For that matter, my step-mother also has other boyfriends, though I'm somewhat of the opinion that if my father wasn't screwing around, she'd cut it out as well. But who knows. That's really just speculation.

I haven't been in enough relationships to cheat on anyone. Though I think I tend to fall into the monogamous category, I'm not sure either. I've now been casually seeing Mr.Aloof for eight months. But we've never had a discussion about monogamy. I'm not seeing anyone else, though I did toy with screwing an ex when Mr.Aloof was on one of his many week disappearing acts once. But it's since occurred to me that I didn't really want to screw my ex, I was just frustrated by Mr.Aloof's absence.

My old flatmate C kept asking if Mr.Aloof was my boyfriend to which I resoundingly answered "No."

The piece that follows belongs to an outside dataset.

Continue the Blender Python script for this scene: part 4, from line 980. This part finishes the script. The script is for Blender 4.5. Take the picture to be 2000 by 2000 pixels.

"But you aren't seeing anyone else", she would say, "and you aren't actively looking for anyone else." and I would agree with her. "So what if he was seeing someone else? Wouldn't you be upset?"

And I have given that some thought. In general, the answer is no. We have never said we are exclusive to one another, and there is a lot of time in between when we see each other, normally. If he was seeing someone else, well, it doesn't seem to impact or change the relationship we have. I suppose I would be upset if I thought that by spreading himself too thin this was part of the reason I didn't see him that often, but I don't believe that's the case. If pressed, I'd have to say that I don't actually think he's seeing anyone else, but I suppose I could be wrong, and the fact is, if I am wrong, I don't actually think it bothers me that much.

My first ever boyfriend cheated on me. But we had a long distance relationship, and it was my first love. It doesn't even blip on the radar now except that I was just about to type 'and no one has cheated on me' when I realized that wasn't actually true.

Many of my close friends have cheated on their partners, both male and female alike, both hetero and homo sexual. Sometimes they have been found out and other times not. Sometimes it was a one-off occurrence, and sometimes it was habitual. Unfortunately, it hasn't done much to change my overall assumptions about human nature introduced so long ago by my father, except my father was being rather sexist by restricting his comments to men.

I don't actually believe that all people cheat, and often I think people who cheat are expressing some other emotion or feeling that they are not dealing with otherwise. But for those who just do it because they want to, not meaning to harm their partner, but not willing to pass up the thrill of the unknown or an opportunity, I suppose what it comes down to, is 'is your partner on board with what you're doing'. And in this respect, I perhaps am more lenient and open minded about such things. Polyamory, polyfidelity, and swinging are all fine by me, as long as one is honest with one's partners.

I guess it can be hard for other people to understand, but when it works well, it really does seem to work. And you don't get all the problems associated with cheating which inherently implies dishonesty by it's definition.

Of course, it takes people a while to figure all these things out for themselves. To understand their motivations, to figure out what it is they really want- and then have the integrity and motivation to act on those realizations. To be honest, a lot of people never determine either, and even those that do often don't find the energy to act on it. Though I think society would be a lot better off if everyone did.